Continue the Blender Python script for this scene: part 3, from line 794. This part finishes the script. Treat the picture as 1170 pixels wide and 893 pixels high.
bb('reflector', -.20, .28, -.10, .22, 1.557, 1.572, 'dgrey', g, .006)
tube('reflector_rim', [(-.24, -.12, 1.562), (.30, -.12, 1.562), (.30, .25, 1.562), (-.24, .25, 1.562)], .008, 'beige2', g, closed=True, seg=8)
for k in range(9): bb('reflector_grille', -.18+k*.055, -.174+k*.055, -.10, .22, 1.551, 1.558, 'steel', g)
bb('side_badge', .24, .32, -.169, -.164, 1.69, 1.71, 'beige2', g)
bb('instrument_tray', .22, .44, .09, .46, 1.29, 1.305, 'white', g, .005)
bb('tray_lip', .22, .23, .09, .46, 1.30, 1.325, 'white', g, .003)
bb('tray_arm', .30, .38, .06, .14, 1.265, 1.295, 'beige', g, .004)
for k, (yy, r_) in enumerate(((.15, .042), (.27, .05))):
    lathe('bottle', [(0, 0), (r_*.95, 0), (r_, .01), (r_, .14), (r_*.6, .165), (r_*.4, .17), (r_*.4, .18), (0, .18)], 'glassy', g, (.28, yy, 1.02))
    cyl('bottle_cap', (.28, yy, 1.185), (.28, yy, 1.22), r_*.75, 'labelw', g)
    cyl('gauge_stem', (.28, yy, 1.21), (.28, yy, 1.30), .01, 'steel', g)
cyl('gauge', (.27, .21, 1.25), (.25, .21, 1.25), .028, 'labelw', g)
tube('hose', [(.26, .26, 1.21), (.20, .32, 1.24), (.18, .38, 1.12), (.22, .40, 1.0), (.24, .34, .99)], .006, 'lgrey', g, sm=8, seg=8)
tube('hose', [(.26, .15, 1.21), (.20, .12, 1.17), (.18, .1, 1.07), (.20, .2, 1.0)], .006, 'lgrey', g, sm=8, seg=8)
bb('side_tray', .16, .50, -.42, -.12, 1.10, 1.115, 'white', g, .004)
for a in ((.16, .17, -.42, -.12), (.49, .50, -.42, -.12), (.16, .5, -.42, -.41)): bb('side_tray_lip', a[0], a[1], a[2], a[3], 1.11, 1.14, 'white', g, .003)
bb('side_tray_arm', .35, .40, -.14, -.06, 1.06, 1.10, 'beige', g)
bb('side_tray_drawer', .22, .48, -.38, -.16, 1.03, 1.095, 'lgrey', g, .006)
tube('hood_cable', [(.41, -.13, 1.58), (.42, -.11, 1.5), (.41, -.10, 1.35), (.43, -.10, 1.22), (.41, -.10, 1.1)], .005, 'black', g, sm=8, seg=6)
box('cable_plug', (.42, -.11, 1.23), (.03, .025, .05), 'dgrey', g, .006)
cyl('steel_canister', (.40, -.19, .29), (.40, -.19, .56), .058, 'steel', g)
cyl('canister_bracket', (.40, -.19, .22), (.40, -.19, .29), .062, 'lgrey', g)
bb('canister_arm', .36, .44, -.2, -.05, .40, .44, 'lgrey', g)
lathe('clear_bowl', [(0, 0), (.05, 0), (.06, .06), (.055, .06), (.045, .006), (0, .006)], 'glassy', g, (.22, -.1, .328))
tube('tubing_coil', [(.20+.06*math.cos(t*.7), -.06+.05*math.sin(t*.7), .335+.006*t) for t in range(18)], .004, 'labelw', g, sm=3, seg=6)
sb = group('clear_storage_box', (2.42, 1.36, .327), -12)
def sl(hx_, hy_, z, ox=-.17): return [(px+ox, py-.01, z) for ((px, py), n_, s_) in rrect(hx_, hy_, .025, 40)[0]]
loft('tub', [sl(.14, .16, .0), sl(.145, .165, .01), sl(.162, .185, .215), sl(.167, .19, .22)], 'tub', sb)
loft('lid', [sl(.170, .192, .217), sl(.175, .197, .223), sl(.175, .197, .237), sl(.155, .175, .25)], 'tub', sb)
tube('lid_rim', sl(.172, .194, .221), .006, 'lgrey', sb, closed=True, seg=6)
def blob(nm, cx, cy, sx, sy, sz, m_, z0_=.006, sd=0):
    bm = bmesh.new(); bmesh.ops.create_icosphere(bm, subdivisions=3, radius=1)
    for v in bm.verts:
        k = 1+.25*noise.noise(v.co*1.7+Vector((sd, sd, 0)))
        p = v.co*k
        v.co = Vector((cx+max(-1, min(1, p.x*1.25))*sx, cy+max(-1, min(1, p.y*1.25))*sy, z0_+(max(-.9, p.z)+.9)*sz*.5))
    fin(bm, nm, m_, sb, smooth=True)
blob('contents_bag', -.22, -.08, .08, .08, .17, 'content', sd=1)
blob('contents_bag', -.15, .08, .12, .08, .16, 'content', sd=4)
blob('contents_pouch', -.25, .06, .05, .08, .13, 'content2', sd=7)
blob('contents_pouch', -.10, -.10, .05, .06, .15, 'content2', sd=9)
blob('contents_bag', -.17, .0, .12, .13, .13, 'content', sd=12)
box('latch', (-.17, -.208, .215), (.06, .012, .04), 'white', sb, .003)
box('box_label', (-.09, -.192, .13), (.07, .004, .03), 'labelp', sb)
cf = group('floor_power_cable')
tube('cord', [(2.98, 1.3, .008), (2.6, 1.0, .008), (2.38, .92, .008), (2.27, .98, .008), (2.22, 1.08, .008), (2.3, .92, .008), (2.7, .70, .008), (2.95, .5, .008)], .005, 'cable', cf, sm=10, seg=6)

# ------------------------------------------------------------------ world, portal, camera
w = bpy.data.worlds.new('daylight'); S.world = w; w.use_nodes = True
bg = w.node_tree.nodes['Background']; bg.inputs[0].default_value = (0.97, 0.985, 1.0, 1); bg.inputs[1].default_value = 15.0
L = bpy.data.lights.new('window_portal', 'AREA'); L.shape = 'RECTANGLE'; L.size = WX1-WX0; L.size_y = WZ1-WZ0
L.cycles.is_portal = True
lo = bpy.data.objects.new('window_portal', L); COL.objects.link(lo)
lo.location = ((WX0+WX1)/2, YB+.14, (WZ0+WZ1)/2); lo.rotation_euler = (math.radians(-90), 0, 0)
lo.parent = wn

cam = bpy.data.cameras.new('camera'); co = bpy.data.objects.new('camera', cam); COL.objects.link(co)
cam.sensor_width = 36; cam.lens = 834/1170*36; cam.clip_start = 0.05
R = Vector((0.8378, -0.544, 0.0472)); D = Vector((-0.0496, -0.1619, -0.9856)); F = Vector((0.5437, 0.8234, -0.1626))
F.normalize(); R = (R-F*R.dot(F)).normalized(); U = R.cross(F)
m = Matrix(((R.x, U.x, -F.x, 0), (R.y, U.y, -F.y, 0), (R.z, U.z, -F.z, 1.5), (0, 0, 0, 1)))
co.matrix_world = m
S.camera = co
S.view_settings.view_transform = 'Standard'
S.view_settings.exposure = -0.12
******
- **AIM OF THE TASK**: Quote the material exactly, leaving nothing out.

- **OUTPUT FOR THIS TASK**:
Continue the Blender Python script for this scene: part 3, from line 794. This part finishes the script. Treat the picture as 1170 pixels wide and 893 pixels high.
bb('reflector', -.20, .28, -.10, .22, 1.557, 1.572, 'dgrey', g, .006)
tube('reflector_rim', [(-.24, -.12, 1.562), (.30, -.12, 1.562), (.30, .25, 1.562), (-.24, .25, 1.562)], .008, 'beige2', g, closed=True, seg=8)
for k in range(9): bb('reflector_grille', -.18+k*.055, -.174+k*.055, -.10, .22, 1.551, 1.558, 'steel', g)
bb('side_badge', .24, .32, -.169, -.164, 1.69, 1.71, 'beige2', g)
bb('instrument_tray', .22, .44, .09, .46, 1.29, 1.305, 'white', g, .005)
bb('tray_lip', .22, .23, .09, .46, 1.30, 1.325, 'white', g, .003)
bb('tray_arm', .30, .38, .06, .14, 1.265, 1.295, 'beige', g, .004)
for k, (yy, r_) in enumerate(((.15, .042), (.27, .05))):
    lathe('bottle', [(0, 0), (r_*.95, 0), (r_, .01), (r_, .14), (r_*.6, .165), (r_*.4, .17), (r_*.4, .18), (0, .18)], 'glassy', g, (.28, yy, 1.02))
    cyl('bottle_cap', (.28, yy, 1.185), (.28, yy, 1.22), r_*.75, 'labelw', g)
    cyl('gauge_stem', (.28, yy, 1.21), (.28, yy, 1.30), .01, 'steel', g)
cyl('gauge', (.27, .21, 1.25), (.25, .21, 1.25), .028, 'labelw', g)
tube('hose', [(.26, .26, 1.21), (.20, .32, 1.24), (.18, .38, 1.12), (.22, .40, 1.0), (.24, .34, .99)], .006, 'lgrey', g, sm=8, seg=8)
tube('hose', [(.26, .15, 1.21), (.20, .12, 1.17), (.18, .1, 1.07), (.20, .2, 1.0)], .006, 'lgrey', g, sm=8, seg=8)
bb('side_tray', .16, .50, -.42, -.12, 1.10, 1.115, 'white', g, .004)
for a in ((.16, .17, -.42, -.12), (.49, .50, -.42, -.12), (.16, .5, -.42, -.41)): bb('side_tray_lip', a[0], a[1], a[2], a[3], 1.11, 1.14, 'white', g, .003)
bb('side_tray_arm', .35, .40, -.14, -.06, 1.06, 1.10, 'beige', g)
bb('side_tray_drawer', .22, .48, -.38, -.16, 1.03, 1.095, 'lgrey', g, .006)
tube('hood_cable', [(.41, -.13, 1.58), (.42, -.11, 1.5), (.41, -.10, 1.35), (.43, -.10, 1.22), (.41, -.10, 1.1)], .005, 'black', g, sm=8, seg=6)
box('cable_plug', (.42, -.11, 1.23), (.03, .025, .05), 'dgrey', g, .006)
cyl('steel_canister', (.40, -.19, .29), (.40, -.19, .56), .058, 'steel', g)
cyl('canister_bracket', (.40, -.19, .22), (.40, -.19, .29), .062, 'lgrey', g)
bb('canister_arm', .36, .44, -.2, -.05, .40, .44, 'lgrey', g)
lathe('clear_bowl', [(0, 0), (.05, 0), (.06, .06), (.055, .06), (.045, .006), (0, .006)], 'glassy', g, (.22, -.1, .328))
tube('tubing_coil', [(.20+.06*math.cos(t*.7), -.06+.05*math.sin(t*.7), .335+.006*t) for t in range(18)], .004, 'labelw', g, sm=3, seg=6)
sb = group('clear_storage_box', (2.42, 1.36, .327), -12)
def sl(hx_, hy_, z, ox=-.17): return [(px+ox, py-.01, z) for ((px, py), n_, s_) in rrect(hx_, hy_, .025, 40)[0]]
loft('tub', [sl(.14, .16, .0), sl(.145, .165, .01), sl(.162, .185, .215), sl(.167, .19, .22)], 'tub', sb)
loft('lid', [sl(.170, .192, .217), sl(.175, .197, .223), sl(.175, .197, .237), sl(.155, .175, .25)], 'tub', sb)
tube('lid_rim', sl(.172, .194, .221), .006, 'lgrey', sb, closed=True, seg=6)
def blob(nm, cx, cy, sx, sy, sz, m_, z0_=.006, sd=0):
    bm = bmesh.new(); bmesh.ops.create_icosphere(bm, subdivisions=3, radius=1)
    for v in bm.verts:
        k = 1+.25*noise.noise(v.co*1.7+Vector((sd, sd, 0)))
        p = v.co*k
        v.co = Vector((cx+max(-1, min(1, p.x*1.25))*sx, cy+max(-1, min(1, p.y*1.25))*sy, z0_+(max(-.9, p.z)+.9)*sz*.5))
    fin(bm, nm, m_, sb, smooth=True)
blob('contents_bag', -.22, -.08, .08, .08, .17, 'content', sd=1)
blob('contents_bag', -.15, .08, .12, .08, .16, 'content', sd=4)
blob('contents_pouch', -.25, .06, .05, .08, .13, 'content2', sd=7)
blob('contents_pouch', -.10, -.10, .05, .06, .15, 'content2', sd=9)
blob('contents_bag', -.17, .0, .12, .13, .13, 'content', sd=12)
box('latch', (-.17, -.208, .215), (.06, .012, .04), 'white', sb, .003)
box('box_label', (-.09, -.192, .13), (.07, .004, .03), 'labelp', sb)
cf = group('floor_power_cable')
tube('cord', [(2.98, 1.3, .008), (2.6, 1.0, .008), (2.38, .92, .008), (2.27, .98, .008), (2.22, 1.08, .008), (2.3, .92, .008), (2.7, .70, .008), (2.95, .5, .008)], .005, 'cable', cf, sm=10, seg=6)

# ------------------------------------------------------------------ world, portal, camera
w = bpy.data.worlds.new('daylight'); S.world = w; w.use_nodes = True
bg = w.node_tree.nodes['Background']; bg.inputs[0].default_value = (0.97, 0.985, 1.0, 1); bg.inputs[1].default_value = 15.0
L = bpy.data.lights.new('window_portal', 'AREA'); L.shape = 'RECTANGLE'; L.size = WX1-WX0; L.size_y = WZ1-WZ0
L.cycles.is_portal = True
lo = bpy.data.objects.new('window_portal', L); COL.objects.link(lo)
lo.location = ((WX0+WX1)/2, YB+.14, (WZ0+WZ1)/2); lo.rotation_euler = (math.radians(-90), 0, 0)
lo.parent = wn

cam = bpy.data.cameras.new('camera'); co = bpy.data.objects.new('camera', cam); COL.objects.link(co)
cam.sensor_width = 36; cam.lens = 834/1170*36; cam.clip_start = 0.05
R = Vector((0.8378, -0.544, 0.0472)); D = Vector((-0.0496, -0.1619, -0.9856)); F = Vector((0.5437, 0.8234, -0.1626))
F.normalize(); R = (R-F*R.dot(F)).normalized(); U = R.cross(F)
m = Matrix(((R.x, U.x, -F.x, 0), (R.y, U.y, -F.y, 0), (R.z, U.z, -F.z, 1.5), (0, 0, 0, 1)))
co.matrix_world = m
S.camera = co
S.view_settings.view_transform = 'Standard'
S.view_settings.exposure = -0.12